Sprint Gets iPhone: Are Smartphones Habit-Forming?


Sprint iPhone 5 is coming. That’s right, the network is joining AT&T and Verizon as a carrier of Apple’s smartphone. Many AT&T Apple smartphone users ditched the network the second Verizon announced they were going to start carrying the iPhone. AT&T had notoriously bad coverage, but once people started using their precious iPhones they would rather suffer through bad service than give up the handheld device. Why? Science may have a partial explanation. Smartphones may be habit-forming. It’s true. Research in the June 2011 “Journal of Personal and Ubiquitous Computing” found that introducing personal handheld computers into our lives are making it harder and harder for us to even imagine how we survived on dinky cellular phones that didn’t have full keyboards and lacked Internet browsing capabilities. Yes, there was a time when cellular phones did only one thing, gasp…they made phone calls.

“A concern expressed repeatedly centers around the notion of habit— that is, how new technologies, like mobile phones in the 1990s and laptops and smartphones in the 2000s, spur unforeseen consequences the fabric of everyday life.” That’s right, your cell phones could be habit-forming. Habits are different than behaviors. A habit is a type of behavior that happens automatically based on situational cues. For example, after dinner you may instinctively check your smartphone to see if you missed any calls or texts.

Because we carry our phones with us everywhere, the researchers suggest just by virtue of being in our pocket the phones themselves become a situational cue. This makes sense. If you don’t have chocolate cake in front of you, you can’t eat chocolate cake all day. But if you carry cake in your pocket and it vibrates or rings multiple times reminding you it’s in your pocket, you could develop a chocolate cake habit.

According to the research, “Checking habits are particularly characteristic of smartphone use.” We check our phones often. On dates, when one party gets up to leave, the other checks their phone. On airplanes, the moment we land, we check our phone. After meals, we check our phones. If we’re bored, we check our phones. The researchers also found there is a lot more “short duration” use of our smartphones. This is time spent on the phone that is under 30 seconds in length. We’re checking in, often and for tiny periods of time throughout the day, all day, everyday.

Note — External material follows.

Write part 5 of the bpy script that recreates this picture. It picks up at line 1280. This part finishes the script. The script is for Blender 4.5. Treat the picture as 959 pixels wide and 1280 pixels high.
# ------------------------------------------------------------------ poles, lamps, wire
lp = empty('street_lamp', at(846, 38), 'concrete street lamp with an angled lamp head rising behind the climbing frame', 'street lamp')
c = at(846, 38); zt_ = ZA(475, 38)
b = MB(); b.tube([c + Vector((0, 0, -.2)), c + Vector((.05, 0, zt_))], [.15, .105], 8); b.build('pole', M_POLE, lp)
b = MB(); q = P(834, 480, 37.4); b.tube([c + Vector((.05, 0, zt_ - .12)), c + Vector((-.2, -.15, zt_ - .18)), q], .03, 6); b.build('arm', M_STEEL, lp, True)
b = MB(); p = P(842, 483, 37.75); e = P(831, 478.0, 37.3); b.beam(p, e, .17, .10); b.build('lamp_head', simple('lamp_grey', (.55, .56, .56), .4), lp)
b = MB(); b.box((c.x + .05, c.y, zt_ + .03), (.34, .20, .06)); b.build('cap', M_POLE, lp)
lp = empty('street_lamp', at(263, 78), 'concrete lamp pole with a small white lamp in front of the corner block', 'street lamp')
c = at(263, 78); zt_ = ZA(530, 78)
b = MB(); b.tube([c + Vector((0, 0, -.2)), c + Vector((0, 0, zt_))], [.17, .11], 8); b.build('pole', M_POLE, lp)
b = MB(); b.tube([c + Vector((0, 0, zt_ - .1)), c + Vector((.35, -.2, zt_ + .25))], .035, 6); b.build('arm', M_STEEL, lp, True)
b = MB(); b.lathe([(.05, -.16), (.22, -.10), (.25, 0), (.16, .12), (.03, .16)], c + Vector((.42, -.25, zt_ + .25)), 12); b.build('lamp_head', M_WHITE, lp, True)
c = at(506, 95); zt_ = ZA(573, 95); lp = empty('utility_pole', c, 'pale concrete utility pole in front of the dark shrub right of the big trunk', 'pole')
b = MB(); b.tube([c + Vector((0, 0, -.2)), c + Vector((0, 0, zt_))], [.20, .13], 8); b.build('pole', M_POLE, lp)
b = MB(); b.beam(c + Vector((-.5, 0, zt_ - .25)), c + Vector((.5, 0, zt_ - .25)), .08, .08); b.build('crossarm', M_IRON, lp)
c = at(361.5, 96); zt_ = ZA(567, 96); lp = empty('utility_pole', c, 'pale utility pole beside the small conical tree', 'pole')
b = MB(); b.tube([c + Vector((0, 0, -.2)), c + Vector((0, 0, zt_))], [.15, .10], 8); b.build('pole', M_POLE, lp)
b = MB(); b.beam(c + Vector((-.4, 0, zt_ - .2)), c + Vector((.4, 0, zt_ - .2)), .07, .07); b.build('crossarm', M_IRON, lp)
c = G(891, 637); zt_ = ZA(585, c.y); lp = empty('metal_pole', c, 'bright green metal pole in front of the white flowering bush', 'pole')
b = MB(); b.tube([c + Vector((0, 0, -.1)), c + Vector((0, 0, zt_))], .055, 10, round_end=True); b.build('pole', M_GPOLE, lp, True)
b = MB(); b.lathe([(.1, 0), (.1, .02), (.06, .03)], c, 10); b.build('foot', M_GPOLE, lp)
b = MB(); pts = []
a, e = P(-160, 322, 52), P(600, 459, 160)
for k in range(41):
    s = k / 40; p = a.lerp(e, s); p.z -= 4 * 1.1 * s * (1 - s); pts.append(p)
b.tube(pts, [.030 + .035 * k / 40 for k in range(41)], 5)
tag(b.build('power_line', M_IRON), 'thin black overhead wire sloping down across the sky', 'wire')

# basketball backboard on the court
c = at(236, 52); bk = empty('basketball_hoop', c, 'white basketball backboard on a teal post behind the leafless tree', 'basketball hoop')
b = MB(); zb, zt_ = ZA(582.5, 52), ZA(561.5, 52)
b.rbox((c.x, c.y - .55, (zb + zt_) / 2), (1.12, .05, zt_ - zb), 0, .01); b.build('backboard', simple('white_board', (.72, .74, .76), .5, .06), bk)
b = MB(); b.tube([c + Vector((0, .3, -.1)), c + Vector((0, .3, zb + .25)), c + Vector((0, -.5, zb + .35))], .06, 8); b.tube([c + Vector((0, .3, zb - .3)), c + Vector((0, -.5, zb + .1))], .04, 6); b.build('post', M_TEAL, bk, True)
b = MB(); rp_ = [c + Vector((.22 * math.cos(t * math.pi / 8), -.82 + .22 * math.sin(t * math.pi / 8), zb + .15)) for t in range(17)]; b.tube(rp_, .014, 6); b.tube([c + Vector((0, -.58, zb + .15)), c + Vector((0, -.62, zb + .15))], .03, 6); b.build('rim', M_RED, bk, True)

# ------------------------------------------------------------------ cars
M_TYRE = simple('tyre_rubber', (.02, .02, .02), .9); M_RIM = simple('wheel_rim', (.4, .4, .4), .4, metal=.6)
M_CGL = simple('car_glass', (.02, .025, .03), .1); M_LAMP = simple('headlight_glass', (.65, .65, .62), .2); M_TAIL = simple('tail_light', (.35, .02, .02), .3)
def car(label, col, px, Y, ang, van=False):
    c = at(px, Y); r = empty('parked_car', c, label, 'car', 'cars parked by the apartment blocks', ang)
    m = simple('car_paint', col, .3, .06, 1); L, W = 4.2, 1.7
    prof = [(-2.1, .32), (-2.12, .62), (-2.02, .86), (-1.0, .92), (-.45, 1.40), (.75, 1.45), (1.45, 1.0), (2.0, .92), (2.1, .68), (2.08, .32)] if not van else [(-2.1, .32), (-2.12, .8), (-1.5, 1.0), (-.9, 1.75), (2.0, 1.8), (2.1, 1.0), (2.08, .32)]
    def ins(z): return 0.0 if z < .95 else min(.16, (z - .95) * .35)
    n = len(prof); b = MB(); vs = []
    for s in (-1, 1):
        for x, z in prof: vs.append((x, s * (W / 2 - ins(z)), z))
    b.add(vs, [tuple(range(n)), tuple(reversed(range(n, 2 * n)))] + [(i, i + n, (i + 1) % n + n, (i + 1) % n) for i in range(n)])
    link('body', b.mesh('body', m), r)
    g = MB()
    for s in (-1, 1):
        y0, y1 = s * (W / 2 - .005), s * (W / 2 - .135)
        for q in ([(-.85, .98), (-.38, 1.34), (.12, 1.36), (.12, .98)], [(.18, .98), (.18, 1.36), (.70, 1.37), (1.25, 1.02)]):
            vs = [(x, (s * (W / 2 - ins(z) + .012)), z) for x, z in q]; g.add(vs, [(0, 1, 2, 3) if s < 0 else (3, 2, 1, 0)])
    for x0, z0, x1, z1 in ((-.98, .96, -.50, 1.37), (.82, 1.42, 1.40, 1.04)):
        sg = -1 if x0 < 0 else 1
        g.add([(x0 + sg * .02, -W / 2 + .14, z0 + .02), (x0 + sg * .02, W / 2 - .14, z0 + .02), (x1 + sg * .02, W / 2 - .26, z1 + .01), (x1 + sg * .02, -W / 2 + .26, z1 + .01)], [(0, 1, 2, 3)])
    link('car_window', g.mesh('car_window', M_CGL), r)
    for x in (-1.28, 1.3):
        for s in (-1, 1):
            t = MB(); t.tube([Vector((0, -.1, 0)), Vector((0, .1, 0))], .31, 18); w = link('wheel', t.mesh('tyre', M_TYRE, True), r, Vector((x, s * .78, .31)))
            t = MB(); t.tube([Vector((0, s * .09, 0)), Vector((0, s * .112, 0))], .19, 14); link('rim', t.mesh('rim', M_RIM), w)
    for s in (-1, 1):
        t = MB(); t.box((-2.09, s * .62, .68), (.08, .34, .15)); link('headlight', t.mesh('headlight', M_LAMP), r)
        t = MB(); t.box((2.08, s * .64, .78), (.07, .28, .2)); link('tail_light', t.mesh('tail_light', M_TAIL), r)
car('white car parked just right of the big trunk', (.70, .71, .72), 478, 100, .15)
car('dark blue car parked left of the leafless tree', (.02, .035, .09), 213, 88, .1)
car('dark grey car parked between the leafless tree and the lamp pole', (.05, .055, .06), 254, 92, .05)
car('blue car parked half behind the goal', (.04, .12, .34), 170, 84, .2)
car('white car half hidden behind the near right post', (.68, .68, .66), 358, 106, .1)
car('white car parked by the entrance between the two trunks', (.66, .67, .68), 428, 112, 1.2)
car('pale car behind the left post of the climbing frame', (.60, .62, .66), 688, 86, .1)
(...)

Because we carry the Internet in our pockets, our lives have changed. We no longer carry maps, we use Google maps to navigate our way through town. When you are out with friends and a debate starts, no longer does the loudest know-it-all in the room always win. We whip out our iPhones, turn to Wikipedia and boom, debate solved. We even use our phones for alarm clocks. Many of us literally start our days by hitting snooze on our smartphones.

Habits are hard to break, but we’re pretty sure we’re not going to break these habits. Instead, we’ll just change societal norms.

Did you just get a text? Quick, check your phone.